ROMA – Satelliti, sensori ad alta risoluzione, algoritmi e tecniche di machine learning per la ricostruzione post-terremoto. A quattro anni dal sisma distruttivo che ha colpito il Centro Italia, l’ENEA presenta una metodologia innovativa che consente di caratterizzare le macerie prodotte a seguito di terremoti e di valutare in tempi rapidi e a costi contenuti la tipologia di materiali, l’eventuale pericolosità, ma anche di localizzarle e stimarne superfici e volumi. Sviluppata e testata da un team multidisciplinare di ricercatori ENEA su un campione rappresentativo di macerie del centro storico di Amatrice, questa metodologia combina tecniche di telerilevamento basate su dati acquisiti da sensori ad alta risoluzione aerei e satellitari, nonché su rilievi in situ per la calibrazione dei dati acquisiti in remoto; inoltre, è replicabile e adattabile ad altri contesti.
La metodologia è descritta in uno studio pubblicato sulla rivista internazionale ISPRS International Journal of Geo-Information ed è stata anche presentata nell’ambito dell’International Conference on Computational Science and its Applications (ICCSA 2020). Per individuare i cumuli di macerie e determinare l’entità del danno subito dagli edifici, i ricercatori hanno utilizzato i dati satellitari Sentinel-2 del Programma ESA Copernicus per la Gestione delle Emergenze (EMS). Le analisi geospaziali eseguite in ambiente GIS, coadiuvate da algoritmi di machine learning, hanno consentito di stimare sia i volumi che le principali tipologie di macerie, come cemento (59%), mattoni naturali (9%) e altri materiali, tra cui metallo (8%) e tracce di amianto.
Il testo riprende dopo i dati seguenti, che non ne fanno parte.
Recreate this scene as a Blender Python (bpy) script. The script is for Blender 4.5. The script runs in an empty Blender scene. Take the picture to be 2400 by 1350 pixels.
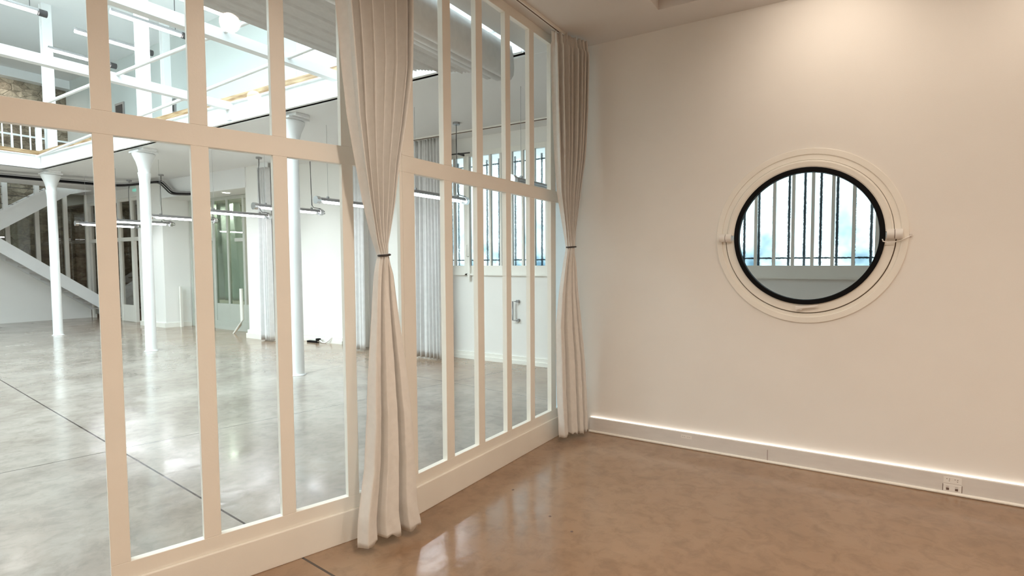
import bpy, math, random
from math import sin, cos, pi, radians as R
random.seed(7)
col = bpy.context.scene.collection
sc = bpy.context.scene

# ------------------------------------------------------------------ materials
def mat(name, base=(.8,.8,.8), rough=.5, metal=0.0, spec=.5, noise=0, nscale=8, bump=0, bscale=60, emit=None, estr=0, coat=0, stretch=None):
    m = bpy.data.materials.new(name); m.use_nodes = True
    nt = m.node_tree; b = nt.nodes['Principled BSDF']
    b.inputs['Base Color'].default_value = (*base, 1); b.inputs['Roughness'].default_value = rough
    b.inputs['Metallic'].default_value = metal; b.inputs['Specular IOR Level'].default_value = spec
    if coat: b.inputs['Coat Weight'].default_value = coat; b.inputs['Coat Roughness'].default_value = .08
    tc = nt.nodes.new('ShaderNodeTexCoord')
    src = tc.outputs['Object']
    if stretch:
        mp = nt.nodes.new('ShaderNodeMapping'); mp.inputs['Scale'].default_value = stretch
        nt.links.new(src, mp.inputs[0]); src = mp.outputs[0]
    if noise:
        n = nt.nodes.new('ShaderNodeTexNoise'); n.inputs['Scale'].default_value = nscale; n.inputs['Detail'].default_value = 6
        nt.links.new(src, n.inputs['Vector'])
        r = nt.nodes.new('ShaderNodeMapRange'); r.inputs[1].default_value = .3; r.inputs[2].default_value = .7
        r.inputs[3].default_value = 1 - noise; r.inputs[4].default_value = 1 + noise
        nt.links.new(n.outputs['Fac'], r.inputs[0])
        mx = nt.nodes.new('ShaderNodeVectorMath'); mx.operation = 'SCALE'
        mx.inputs[0].default_value = base; nt.links.new(r.outputs[0], mx.inputs['Scale'])
        nt.links.new(mx.outputs[0], b.inputs['Base Color'])
    if bump:
        n = nt.nodes.new('ShaderNodeTexNoise'); n.inputs['Scale'].default_value = bscale; n.inputs['Detail'].default_value = 4
        nt.links.new(src, n.inputs['Vector'])
        bp = nt.nodes.new('ShaderNodeBump'); bp.inputs['Strength'].default_value = bump; bp.inputs['Distance'].default_value = .01
        nt.links.new(n.outputs['Fac'], bp.inputs['Height']); nt.links.new(bp.outputs[0], b.inputs['Normal'])
    if emit:
        b.inputs['Emission Color'].default_value = (*emit, 1); b.inputs['Emission Strength'].default_value = estr
    return m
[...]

“Le macerie prodotte a seguito di terremoti ed eventi estremi devono essere mappate e caratterizzate per disporre di informazioni fondamentali per la gestione ottimale delle attività emergenziali e la risoluzione di problematiche post-evento”, sottolinea Sergio Cappucci del Dipartimento ENEA di Sostenibilità dei sistemi produttivi e territoriali. ”I risultati ottenuti hanno permesso di caratterizzare i principali materiali con un’accuratezza di quasi il 90% e anche di rilevare la presenza di amianto in modo da avere un quadro conoscitivo per agire in condizioni di sicurezza e decidere le procedure di gestione più idonee come l’eventuale riutilizzo o lo smaltimento e rimozione”.
“Ai fini della distinzione dei materiali presenti nei cumuli, i migliori risultati sono stati forniti dall’algoritmo C-Support Vector Machine che ha permesso di riconoscere le principali tipologie con un’accuratezza dell’88,8% e dall’algoritmo Random Forest che ha consentito di rilevare la presenza di frammenti di amianto”, evidenzia Maurizio Pollino del Dipartimento ENEA di Tecnologie energetiche e fonti rinnovabili. “Il metodo, senza eccessivi oneri economici può rappresentare un modello replicabile e adattabile anche in altri contesti e a seguito di altri tipi di eventi estremi”.
Inoltre, mettendo insieme i risultati dell’applicazione della metodologia alla mappa di microzonazione sismica del territorio, i ricercatori hanno realizzato una vera e propria “fotografia” delle aree più a rischio, utile per la pianificazione territoriale e la ricostruzione in sicurezza delle aree colpite dal sisma. I risultati delle attività consentiranno anche di potenziare il Sistema di Previsione e di Supporto alle Decisioni e la base operativa di EISAC.it (European Infrastructure Simulation and Analysis Centre), il primo centro in Europa per la sicurezza delle infrastrutture strategiche, gestito da ENEA e INGV: in caso di eventi estremi il sistema fornisce supporto a Protezione Civile, Pubbliche Amministrazioni e gestori di reti critiche nelle attività di analisi del rischio e protezione delle infrastrutture, garantendo la continuità dei servizi essenziali (comunicazioni, trasporti, elettricità e acqua) e potenziando la resilienza.